The next day it was goodbye to London and away for a weekend in the country. Early the next morning, I scraped the ice off the windscreen with a CD. It snapped in two. I didn't care. I'd gone right off Phil Collins since I read he'd faxed his wife to tell her he was leaving her for some stunning 18-year-old heiress model. Why couldn't he have a stand-up, face-to-face screaming row that the whole street could hear, and got all his suits cut up like the rest of us?

I had put my portable phone on the car roof while I was scraping the ice away.

As we got on to the A22 at Purley, I remembered where I'd left it and screeched to a halt.

I got out and stared at the roof for two or three minutes. I ran my hand over it. I couldn't believe it wasn't there. It had fallen off. "Don't even think about it. Get back in the car," Shirley ordered just as I was contemplating retracing my route by crawling the 12 miles back to Holland Park on my hands and knees.

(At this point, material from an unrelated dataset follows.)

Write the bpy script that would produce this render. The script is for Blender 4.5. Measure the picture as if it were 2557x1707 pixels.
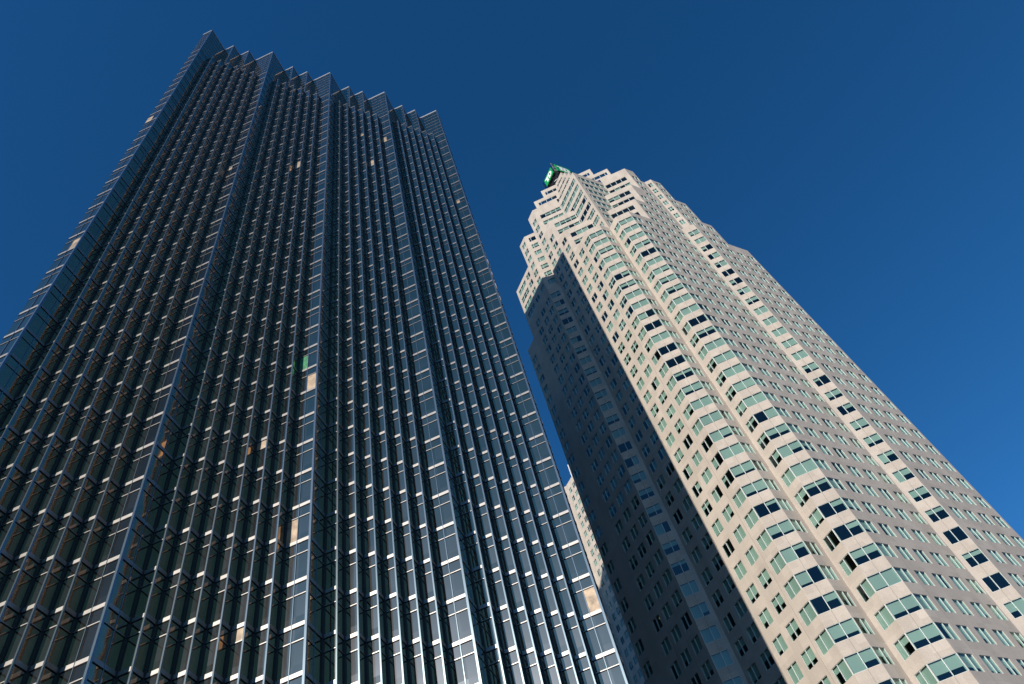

Trying to unwind later over a pint at the Griffin in Fletching, East Sussex, I read in the paper about a lady in Lagos who had been confronted by four armed robbers in her house who demanded the keys to her Mercedes. She went off to get them, came back with a machine gun and shot the lot of them dead.

"She did a nice job," the local police chief said. Well, I've got a seven-year-old Mercedes, and I've been burgled three years running. On Monday I'm going round to see our Neighbourhood Watch Crime Prevention officer at Notting Hill police station aboutgetting an Uzi.